Features

Governor releases pared down state budget

The Associated Press
Tuesday May 15, 2001

SACRAMENTO — Blaming a plunging stock market and slipping economy, Gov. Gray Davis said Monday he will abandon almost $3.2 billion in new programs, tax cuts and spending increases he proposed in January. 

“We knew this day would come,” Davis said, unveiling a revised version of the $102.9 billion budget that is to take effect July 1. “Right now there’s just not enough money to meet every legitimate need.” 

The economy, rather than the yearlong energy crisis, is forcing the cutbacks, Davis said, although the budget plan includes new spending on energy-related items, such as $5.5 million for power plant inspections. 

Davis said his revised budget protects his two top priorities — education and public safety — but cuts back the state’s reserves and slashes funding for transportation projects, city governments and the clean beaches program. 

It scraps many of the governor’s tax cut proposals, including a three-day “holiday” from paying sales taxes designed to help parents buy school clothes and supplies. Also, the budget calls for all non-public safety state agencies to cut 2.5 percent of their budgets. 

The early months of 2001 indicate slowing in several areas of California’s economy, including personal income growth, employment and sales taxes, according to the budget. 

Planners also expect the high-tech sector – a major source of income over the past two years – to take more hits in upcoming months. 

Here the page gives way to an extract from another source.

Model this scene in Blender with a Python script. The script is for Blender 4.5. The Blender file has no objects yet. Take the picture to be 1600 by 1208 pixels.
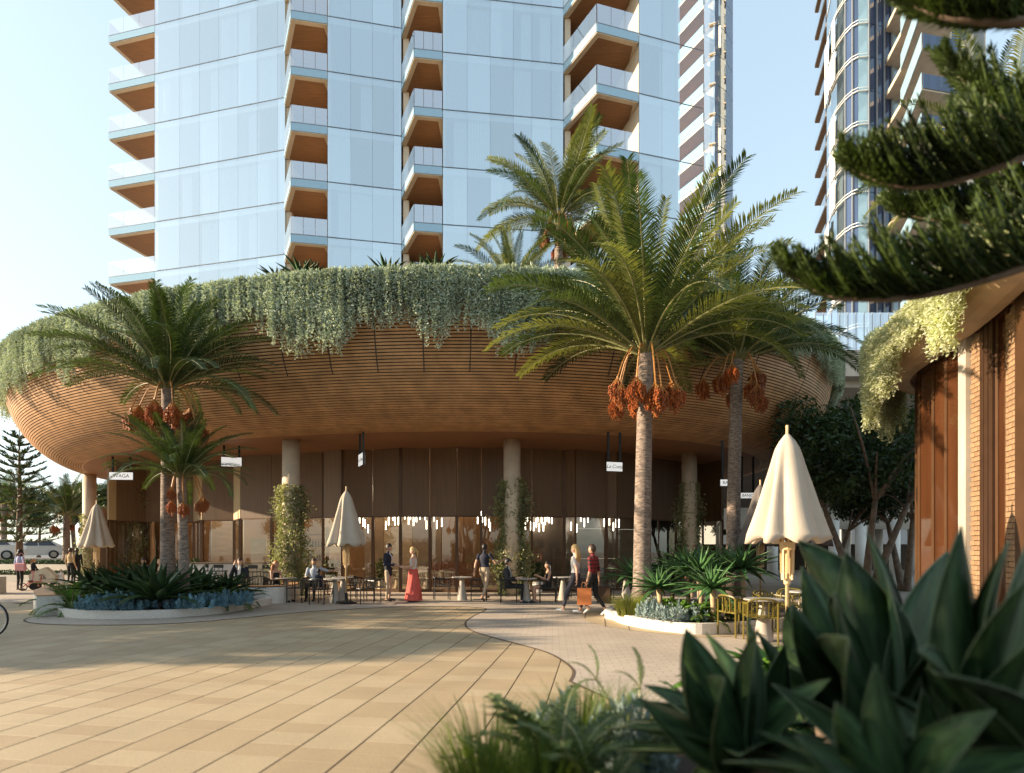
import bpy, bmesh, math, random
import numpy as np
from mathutils import Vector, Matrix, Euler, Quaternion

S = bpy.context.scene
COL = S.collection
R = math.radians
random.seed(7)
rng = np.random.default_rng(7)

# ------------------------------------------------------------------ camera
FPX, HX, HY, EYE = 900.0, 800.0, 860.0, 1.6
cd = bpy.data.cameras.new('camera')
cam = bpy.data.objects.new('camera', cd); COL.objects.link(cam)
cam.location = (0, 0, EYE); cam.rotation_euler = (R(90), 0, 0)
cd.sensor_width = 36; cd.lens = 36 * FPX / 1600
cd.shift_x = 0; cd.shift_y = (HY - 604) / 1600
cd.clip_start = 0.05; cd.clip_end = 3000
cd.dof.use_dof = True; cd.dof.focus_distance = 17.0; cd.dof.aperture_fstop = 1.05
S.camera = cam

# ------------------------------------------------------------------ sky, sun
SUN_EL, SUN_DIR = R(19), Vector((-1.0, -0.02, 0)).normalized()      # towards the sun, on plan
SUNV = Vector((SUN_DIR.x * math.cos(SUN_EL), SUN_DIR.y * math.cos(SUN_EL), math.sin(SUN_EL)))
wd = bpy.data.worlds.new('World'); S.world = wd; wd.use_nodes = True
wn = wd.node_tree.nodes; wl = wd.node_tree.links
bg = wn['Background']
sky = wn.new('ShaderNodeTexSky'); sky.sky_type = 'NISHITA'; sky.sun_disc = False
sky.sun_elevation = SUN_EL; sky.sun_rotation = math.atan2(SUN_DIR.x, SUN_DIR.y)
sky.altitude = 0; sky.air_density = 1.0; sky.dust_density = 1.2; sky.ozone_density = 1.0
# pale even summer haze: the sky's contrast is compressed as a whole
gm = wn.new('ShaderNodeGamma'); gm.inputs[1].default_value = .42
ts = wn.new('ShaderNodeVectorMath'); ts.operation = 'MULTIPLY'; ts.inputs[1].default_value = (1.66, 1.82, 1.84)
wl.new(sky.outputs[0], gm.inputs[0]); wl.new(gm.outputs[0], ts.inputs[0]); wl.new(ts.outputs[0], bg.inputs[0]); bg.inputs[1].default_value = 0.15
sl = bpy.data.lights.new('sun', 'SUN'); sun = bpy.data.objects.new('sun', sl); COL.objects.link(sun)
sl.energy = 4.8; sl.angle = R(0.55); sl.color = (1.0, 0.80, 0.56)
sun.rotation_euler = SUNV.to_track_quat('Z', 'Y').to_euler(); sun.location = (-40, -10, 30)

S.view_settings.view_transform = 'Standard'; S.view_settings.look = 'None'
S.view_settings.exposure = 1.35; S.view_settings.gamma = 1.0
S.cycles.use_denoising = True
S.cycles.max_bounces = 6; S.cycles.diffuse_bounces = 3; S.cycles.glossy_bounces = 3
S.cycles.transparent_max_bounces = 10; S.cycles.transmission_bounces = 3
S.cycles.sample_clamp_indirect = 6.0
S.cycles.caustics_reflective = False; S.cycles.caustics_refractive = False

# ------------------------------------------------------------------ helpers
def W(x, y, d):
    return Vector(((x - HX) / FPX * d, d, EYE + (HY - y) / FPX * d))
def GP(x, y, z=0.0):                                  # the point of the level z seen at x, y
    d = (EYE - z) * FPX / (y - HY)
    return Vector(((x - HX) / FPX * d, d, z))

def link(o, parent=None):
    COL.objects.link(o)
    if parent is not None: o.parent = parent
    return o
def tag(o, label=None, cat=None, group=None, kind=None):
    if label: o['label'] = label
    if cat: o['category'] = cat
    if group: o['group'] = group
    if kind: o['kind'] = kind
    return o
def thing(name, label, cat, loc=(0, 0, 0), rz=0.0, group=None):
    o = bpy.data.objects.new(name, None); COL.objects.link(o)
    o.location = loc; o.rotation_euler = (0, 0, rz); o.empty_display_size = .2
    return tag(o, label, cat, group)
def inst(name, me, parent=None, mat=None):
    o = bpy.data.objects.new(name, me); COL.objects.link(o)
    if parent is not None: o.parent = parent
    if mat is not None: o.matrix_local = mat
    return o
def dup(root, loc, rz=0.0, label=None, scale=None):
    def cp(o, par):
        c = o.copy(); COL.objects.link(c); c.parent = par
        for ch in o.children: cp(ch, c)
        return c
    r = cp(root, None); r.location = loc; r.rotation_euler = (0, 0, rz)
    if label: r['label'] = label
    if scale: r.scale = (scale,) * 3
    return r

def frame_to(d, up=Vector((0, 0, 1))):
    d = Vector(d).normalized()
    s = d.cross(up)
    if s.length < 1e-4: s = d.cross(Vector((0, 1, 0)))
    s.normalize(); return d, s, s.cross(d)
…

The state’s income from taxes on stock options and capital gains — which pumped billions in unexpected dollars to the state treasury last May — sunk to 1999 levels, Davis said. 

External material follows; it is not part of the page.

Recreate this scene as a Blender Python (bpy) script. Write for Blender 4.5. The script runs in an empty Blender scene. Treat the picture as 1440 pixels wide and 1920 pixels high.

“A declining NASDAQ, more than anything else, is responsible for the drop in revenues this year,” Davis said. 

The 83-page “May revise” comes after months of fears that the economy and energy crisis would force Davis to shave his spending plans for the first time since he took office. 

The budget assumes the state will be repaid by mid-August for at least $6.7 billion in energy buys on behalf of the beleaguered investor-owned utilities. Davis signed a bill last week authorizing the sale of revenue bonds to repay the general fund for the power buys. 

But he criticized Republicans for putting “ideological purity” over the state’s needs to issue bonds to pay back spending for electricity. Republicans opposed the bill, causing it to pass without the two-thirds majority needed for it to go into effect immediately. 

Davis said he will ask Republicans to “see the error of their ways” and approve an urgency measure to allow the state to issue the bonds immediately. Lawmakers launched a second emergency session Monday afternoon to address energy legislation. 

Still, the budget includes several energy-related changes. They include: 

•$540.8 million to assist school districts with energy-related costs and $183 million for the state’s universities and community colleges to pay rising natural gas bills. 

•$5.4 million more for a task force investigating allegations of price-fixing in the statewide power crisis, and $380,000 for the Department of Water Resources for energy-related legal bills. 

•$5.5 million for the development and enforcement of power plant standards and inspections. 

•$41 million more for this year and next for state agencies to pay utility bills. 

Now, a joint legislative committee will approve its own version of the budget that will be subject to approval by the full Legislature and the governor. 

Assemblyman Tony Cardenas, an Arleta Democrat who chairs the joint budget committee, said to expect the Legislature to tinker with Davis’ budget. 

Republicans criticized the budget, saying it drains too much from the state’s emergency reserves. The revised budget would leave the state with about $1 billion in reserves in July 2002, while the budget for the current fiscal year includes $5.9 billion. 

“The governor took the grossly irresponsible step of looting our state’s prudent reserve to fund government growth,” said Assembly Republican Leader Dave Cox in a written statement Monday. 

Davis defended his budget choices. 

“Reserves are for rainy days. It’s starting to rain,” Davis said. 

Other key changes in the revised proposal include: 

•A reduction in the state’s Clean Beaches Initiative funding by $90 million to $10 million. 

•$54 million in cuts to the Department of Corrections spending, which Davis said will be absorbed by a decrease in the state’s prison population due to a new drug treatment initiative 

•Cuts to the state’s transportation budget totaling $1.2 billion by postponing for two years a program that would divert all state gasoline tax revenues to transportation projects. 

•Reductions of $255 million discretionary funding for local governments and $50 million for technology grants for local law enforcement.